A question I get quite frequently is “What makes a good leader?” One of the most important aspects of a good leader is that they have values. This may at first sound noncontroversial, but we are surrounded today by leaders who do not have values or whose only values are to get rich personally or to be powerful (or both). Tech investors have been especially guilty of enabling charismatic leaders, and sometimes even non-charismatic but wildly successful ones, who are fundamentally hollow and without values.
How and why do values matter? Because leadership is ultimately about making certain difficult decisions. Decisions that only the leader can make and where everyone else is looking to the leader to make the decision. What makes a decision difficult? When there is a lot at risk, high uncertainty of outcome, and when there are strong voices arguing for opposing options. In those situations what can you ground your decision in as a leader?
Too often these days we see leaders who go with whatever is best for themselves, or with whoever is shouting the loudest at the moment, or maybe even whoever they last talked to. None of that is leadership. Leadership is when you make a decision based on values, explain the decision in terms of those values and use those values to rally support for the decision.
I have been asking myself why so few leaders these days appear to have clear values.
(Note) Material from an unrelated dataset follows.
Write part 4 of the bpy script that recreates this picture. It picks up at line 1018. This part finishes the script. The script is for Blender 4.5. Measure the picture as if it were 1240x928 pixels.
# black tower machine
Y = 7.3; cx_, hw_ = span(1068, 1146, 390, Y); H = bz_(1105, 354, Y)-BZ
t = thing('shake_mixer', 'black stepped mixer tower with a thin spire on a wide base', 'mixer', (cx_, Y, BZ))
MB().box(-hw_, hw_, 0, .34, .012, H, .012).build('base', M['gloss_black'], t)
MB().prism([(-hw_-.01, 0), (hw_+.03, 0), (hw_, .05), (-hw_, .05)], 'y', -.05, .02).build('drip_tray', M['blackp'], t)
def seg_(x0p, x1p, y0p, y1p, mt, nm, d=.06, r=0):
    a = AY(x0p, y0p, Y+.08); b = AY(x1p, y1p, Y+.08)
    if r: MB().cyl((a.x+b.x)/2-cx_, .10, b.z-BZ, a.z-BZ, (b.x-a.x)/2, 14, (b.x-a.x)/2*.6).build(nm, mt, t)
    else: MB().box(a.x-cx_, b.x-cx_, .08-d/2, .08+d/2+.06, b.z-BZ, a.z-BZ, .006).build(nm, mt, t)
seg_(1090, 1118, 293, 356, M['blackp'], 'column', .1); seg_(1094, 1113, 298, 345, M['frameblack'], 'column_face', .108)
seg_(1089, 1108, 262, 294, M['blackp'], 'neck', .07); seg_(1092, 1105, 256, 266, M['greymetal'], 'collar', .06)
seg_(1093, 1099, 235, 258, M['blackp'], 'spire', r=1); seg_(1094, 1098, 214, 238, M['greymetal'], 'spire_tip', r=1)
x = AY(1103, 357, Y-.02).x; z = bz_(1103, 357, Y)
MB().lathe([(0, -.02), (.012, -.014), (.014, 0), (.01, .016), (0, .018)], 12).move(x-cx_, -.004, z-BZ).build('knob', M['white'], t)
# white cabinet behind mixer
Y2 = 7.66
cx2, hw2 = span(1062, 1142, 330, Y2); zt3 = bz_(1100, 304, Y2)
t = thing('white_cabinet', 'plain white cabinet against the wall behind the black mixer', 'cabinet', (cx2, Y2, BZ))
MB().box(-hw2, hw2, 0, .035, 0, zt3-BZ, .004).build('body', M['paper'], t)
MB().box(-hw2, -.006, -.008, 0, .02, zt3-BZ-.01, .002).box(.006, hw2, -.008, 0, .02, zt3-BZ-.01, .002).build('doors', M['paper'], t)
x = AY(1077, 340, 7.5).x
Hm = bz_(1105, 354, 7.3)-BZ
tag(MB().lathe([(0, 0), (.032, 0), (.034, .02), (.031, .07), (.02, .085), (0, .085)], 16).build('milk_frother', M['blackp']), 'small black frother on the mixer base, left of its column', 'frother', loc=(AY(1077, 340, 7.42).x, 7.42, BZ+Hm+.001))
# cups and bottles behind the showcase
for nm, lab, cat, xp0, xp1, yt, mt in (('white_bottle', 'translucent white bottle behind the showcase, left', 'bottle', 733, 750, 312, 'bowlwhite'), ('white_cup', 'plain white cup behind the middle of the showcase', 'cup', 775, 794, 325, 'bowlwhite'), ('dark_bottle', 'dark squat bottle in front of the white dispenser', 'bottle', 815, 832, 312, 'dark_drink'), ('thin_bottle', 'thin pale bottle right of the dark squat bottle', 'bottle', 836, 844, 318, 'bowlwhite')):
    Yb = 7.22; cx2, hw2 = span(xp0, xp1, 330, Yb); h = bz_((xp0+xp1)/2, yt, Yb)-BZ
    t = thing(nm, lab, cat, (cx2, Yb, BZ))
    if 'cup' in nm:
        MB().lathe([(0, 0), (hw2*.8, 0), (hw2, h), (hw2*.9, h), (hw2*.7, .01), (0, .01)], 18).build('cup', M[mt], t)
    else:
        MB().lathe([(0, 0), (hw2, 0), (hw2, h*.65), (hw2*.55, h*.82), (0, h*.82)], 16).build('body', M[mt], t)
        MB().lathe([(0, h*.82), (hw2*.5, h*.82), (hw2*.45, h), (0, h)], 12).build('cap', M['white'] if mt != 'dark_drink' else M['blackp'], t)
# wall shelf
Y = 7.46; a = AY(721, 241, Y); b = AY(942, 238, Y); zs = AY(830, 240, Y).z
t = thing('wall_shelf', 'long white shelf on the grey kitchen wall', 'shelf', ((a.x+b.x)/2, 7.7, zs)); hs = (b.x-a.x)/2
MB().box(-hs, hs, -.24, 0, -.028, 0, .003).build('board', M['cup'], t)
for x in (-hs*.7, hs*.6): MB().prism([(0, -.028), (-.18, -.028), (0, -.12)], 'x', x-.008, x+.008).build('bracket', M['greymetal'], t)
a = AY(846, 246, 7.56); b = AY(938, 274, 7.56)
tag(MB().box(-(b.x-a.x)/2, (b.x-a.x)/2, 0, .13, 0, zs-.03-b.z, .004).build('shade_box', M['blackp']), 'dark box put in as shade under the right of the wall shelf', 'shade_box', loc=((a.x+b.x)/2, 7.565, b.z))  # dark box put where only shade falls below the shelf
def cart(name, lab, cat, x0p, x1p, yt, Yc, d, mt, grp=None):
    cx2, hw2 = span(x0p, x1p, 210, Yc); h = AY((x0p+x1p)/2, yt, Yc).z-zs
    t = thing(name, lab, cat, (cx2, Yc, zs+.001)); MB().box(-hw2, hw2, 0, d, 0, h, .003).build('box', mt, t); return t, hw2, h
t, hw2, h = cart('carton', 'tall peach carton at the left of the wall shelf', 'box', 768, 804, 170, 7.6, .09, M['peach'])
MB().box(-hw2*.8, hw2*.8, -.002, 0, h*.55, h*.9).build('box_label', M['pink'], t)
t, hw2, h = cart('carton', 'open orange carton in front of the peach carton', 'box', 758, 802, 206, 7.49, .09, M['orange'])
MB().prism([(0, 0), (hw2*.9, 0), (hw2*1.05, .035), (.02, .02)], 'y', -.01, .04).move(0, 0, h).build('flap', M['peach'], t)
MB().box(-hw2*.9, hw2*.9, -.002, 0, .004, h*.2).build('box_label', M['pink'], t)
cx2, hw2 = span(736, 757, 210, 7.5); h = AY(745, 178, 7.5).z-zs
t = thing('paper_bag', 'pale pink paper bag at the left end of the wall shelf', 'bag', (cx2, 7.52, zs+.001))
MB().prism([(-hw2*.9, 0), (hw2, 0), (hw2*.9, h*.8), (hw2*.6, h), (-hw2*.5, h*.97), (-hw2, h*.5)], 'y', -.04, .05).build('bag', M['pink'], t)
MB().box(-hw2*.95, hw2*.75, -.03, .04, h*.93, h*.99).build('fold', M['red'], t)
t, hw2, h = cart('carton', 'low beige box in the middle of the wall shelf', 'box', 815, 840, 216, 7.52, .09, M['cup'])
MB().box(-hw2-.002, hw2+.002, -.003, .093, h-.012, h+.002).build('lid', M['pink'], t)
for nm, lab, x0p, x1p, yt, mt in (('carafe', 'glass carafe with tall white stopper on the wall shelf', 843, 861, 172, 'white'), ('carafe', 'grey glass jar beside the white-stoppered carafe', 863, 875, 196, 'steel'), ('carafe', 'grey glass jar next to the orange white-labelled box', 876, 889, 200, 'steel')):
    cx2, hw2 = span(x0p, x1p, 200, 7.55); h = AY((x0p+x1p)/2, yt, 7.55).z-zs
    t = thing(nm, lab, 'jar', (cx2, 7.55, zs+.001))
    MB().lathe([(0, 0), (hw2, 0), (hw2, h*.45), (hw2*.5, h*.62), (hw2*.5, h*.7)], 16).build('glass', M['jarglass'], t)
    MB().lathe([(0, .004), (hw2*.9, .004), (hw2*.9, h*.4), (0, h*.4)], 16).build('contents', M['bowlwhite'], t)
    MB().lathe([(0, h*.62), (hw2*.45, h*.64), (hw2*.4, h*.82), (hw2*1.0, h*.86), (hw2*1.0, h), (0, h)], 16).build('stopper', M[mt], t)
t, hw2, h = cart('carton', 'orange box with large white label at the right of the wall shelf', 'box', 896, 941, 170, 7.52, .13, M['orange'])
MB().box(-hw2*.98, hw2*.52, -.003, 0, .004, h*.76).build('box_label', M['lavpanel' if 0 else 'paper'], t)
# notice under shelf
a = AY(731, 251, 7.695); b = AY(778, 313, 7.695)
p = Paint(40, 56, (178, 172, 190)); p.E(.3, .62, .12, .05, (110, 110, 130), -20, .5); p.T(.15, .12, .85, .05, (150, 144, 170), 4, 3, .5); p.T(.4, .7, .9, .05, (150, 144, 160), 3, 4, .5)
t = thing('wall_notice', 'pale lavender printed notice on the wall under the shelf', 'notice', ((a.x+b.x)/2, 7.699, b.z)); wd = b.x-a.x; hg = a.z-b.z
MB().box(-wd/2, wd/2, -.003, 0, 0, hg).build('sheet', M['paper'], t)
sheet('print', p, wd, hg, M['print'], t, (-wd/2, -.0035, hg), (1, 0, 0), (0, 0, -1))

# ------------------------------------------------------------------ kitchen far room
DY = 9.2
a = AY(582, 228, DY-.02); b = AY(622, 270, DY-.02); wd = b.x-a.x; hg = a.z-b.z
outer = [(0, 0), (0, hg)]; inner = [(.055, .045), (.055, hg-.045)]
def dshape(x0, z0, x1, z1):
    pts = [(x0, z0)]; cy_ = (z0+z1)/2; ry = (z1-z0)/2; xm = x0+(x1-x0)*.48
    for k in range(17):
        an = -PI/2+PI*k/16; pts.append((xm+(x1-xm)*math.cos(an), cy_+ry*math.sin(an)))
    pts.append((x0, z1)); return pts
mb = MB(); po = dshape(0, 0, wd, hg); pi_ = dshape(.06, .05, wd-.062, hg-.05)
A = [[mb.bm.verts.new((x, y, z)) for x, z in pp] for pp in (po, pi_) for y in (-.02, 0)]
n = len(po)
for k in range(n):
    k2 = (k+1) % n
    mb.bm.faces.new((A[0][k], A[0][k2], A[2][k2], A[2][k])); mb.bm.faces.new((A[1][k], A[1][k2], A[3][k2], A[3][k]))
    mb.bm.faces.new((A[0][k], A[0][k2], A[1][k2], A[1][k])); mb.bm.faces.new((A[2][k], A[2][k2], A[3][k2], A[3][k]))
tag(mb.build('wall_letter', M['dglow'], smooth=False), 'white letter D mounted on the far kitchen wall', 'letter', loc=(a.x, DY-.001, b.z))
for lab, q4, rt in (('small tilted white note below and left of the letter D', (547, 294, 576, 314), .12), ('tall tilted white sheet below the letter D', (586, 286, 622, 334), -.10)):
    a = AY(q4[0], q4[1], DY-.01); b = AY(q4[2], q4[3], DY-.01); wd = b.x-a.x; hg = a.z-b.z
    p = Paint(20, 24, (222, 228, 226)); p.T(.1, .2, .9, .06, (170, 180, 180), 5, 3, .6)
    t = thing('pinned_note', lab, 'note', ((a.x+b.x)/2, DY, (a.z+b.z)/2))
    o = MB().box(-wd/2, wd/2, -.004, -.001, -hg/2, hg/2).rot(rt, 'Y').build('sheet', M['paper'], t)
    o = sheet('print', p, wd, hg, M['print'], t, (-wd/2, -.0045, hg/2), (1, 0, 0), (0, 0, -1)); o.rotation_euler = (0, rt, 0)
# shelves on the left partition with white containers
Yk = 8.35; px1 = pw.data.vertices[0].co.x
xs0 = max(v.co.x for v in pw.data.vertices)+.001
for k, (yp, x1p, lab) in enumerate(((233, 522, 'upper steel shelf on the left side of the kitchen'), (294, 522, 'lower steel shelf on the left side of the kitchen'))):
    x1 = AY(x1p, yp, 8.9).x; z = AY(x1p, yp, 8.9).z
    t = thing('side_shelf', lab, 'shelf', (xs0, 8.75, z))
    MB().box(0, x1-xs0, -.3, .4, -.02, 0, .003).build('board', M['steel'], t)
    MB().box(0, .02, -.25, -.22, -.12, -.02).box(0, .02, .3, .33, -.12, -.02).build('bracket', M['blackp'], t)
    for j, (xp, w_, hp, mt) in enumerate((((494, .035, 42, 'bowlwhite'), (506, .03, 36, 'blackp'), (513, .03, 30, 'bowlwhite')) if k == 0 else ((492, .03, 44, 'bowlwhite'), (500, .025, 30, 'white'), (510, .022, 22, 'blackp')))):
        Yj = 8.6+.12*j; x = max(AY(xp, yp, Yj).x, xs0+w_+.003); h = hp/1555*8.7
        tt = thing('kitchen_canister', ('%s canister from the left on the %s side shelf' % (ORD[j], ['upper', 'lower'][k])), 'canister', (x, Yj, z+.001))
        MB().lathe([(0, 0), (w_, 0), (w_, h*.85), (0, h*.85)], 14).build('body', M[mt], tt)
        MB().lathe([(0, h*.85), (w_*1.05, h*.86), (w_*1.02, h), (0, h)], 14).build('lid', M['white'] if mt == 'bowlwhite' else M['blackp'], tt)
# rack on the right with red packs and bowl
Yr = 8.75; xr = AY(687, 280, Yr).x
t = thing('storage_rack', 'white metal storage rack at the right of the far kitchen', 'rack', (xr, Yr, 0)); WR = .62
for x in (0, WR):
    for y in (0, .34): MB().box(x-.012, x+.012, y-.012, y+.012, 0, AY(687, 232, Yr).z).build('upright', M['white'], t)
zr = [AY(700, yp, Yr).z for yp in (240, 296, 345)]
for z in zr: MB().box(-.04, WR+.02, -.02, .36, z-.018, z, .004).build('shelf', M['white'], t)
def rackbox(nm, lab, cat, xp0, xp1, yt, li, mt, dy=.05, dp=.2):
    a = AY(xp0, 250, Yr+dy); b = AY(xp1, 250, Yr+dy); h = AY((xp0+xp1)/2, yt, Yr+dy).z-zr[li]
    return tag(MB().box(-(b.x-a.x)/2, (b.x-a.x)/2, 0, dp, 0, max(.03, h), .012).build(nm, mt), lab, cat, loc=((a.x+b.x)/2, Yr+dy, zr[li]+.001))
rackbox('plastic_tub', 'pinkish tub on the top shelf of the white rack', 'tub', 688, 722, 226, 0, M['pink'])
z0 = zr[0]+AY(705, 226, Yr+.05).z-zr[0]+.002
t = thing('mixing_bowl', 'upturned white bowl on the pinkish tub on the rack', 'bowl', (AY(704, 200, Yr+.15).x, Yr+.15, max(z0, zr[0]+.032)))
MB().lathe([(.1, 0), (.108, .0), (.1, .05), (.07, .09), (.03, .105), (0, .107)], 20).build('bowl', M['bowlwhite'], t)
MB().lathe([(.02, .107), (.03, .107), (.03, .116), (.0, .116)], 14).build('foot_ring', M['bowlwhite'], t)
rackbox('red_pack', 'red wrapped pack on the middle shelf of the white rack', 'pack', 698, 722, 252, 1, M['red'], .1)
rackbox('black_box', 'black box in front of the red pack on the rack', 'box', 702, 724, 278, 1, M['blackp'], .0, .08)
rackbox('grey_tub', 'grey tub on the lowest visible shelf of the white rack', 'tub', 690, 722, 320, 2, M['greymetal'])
One reason appears to be that we are still stuck in the “greed is good” phase of capitalism which per the Friedman doctrine reduced values to profit. Another reason I suppose is a broad decline in religious conviction as a source of values. Finally, with a son who is just applying to college, I have noticed that higher education is oddly value free. Go to the homepages of a university and look for anything about values. The occasional mission statement aside there is very little to be found.
So if you are in a leadership role or aspire to be in one, a great starting point to ask what your values are. What are your grounding your decisions in?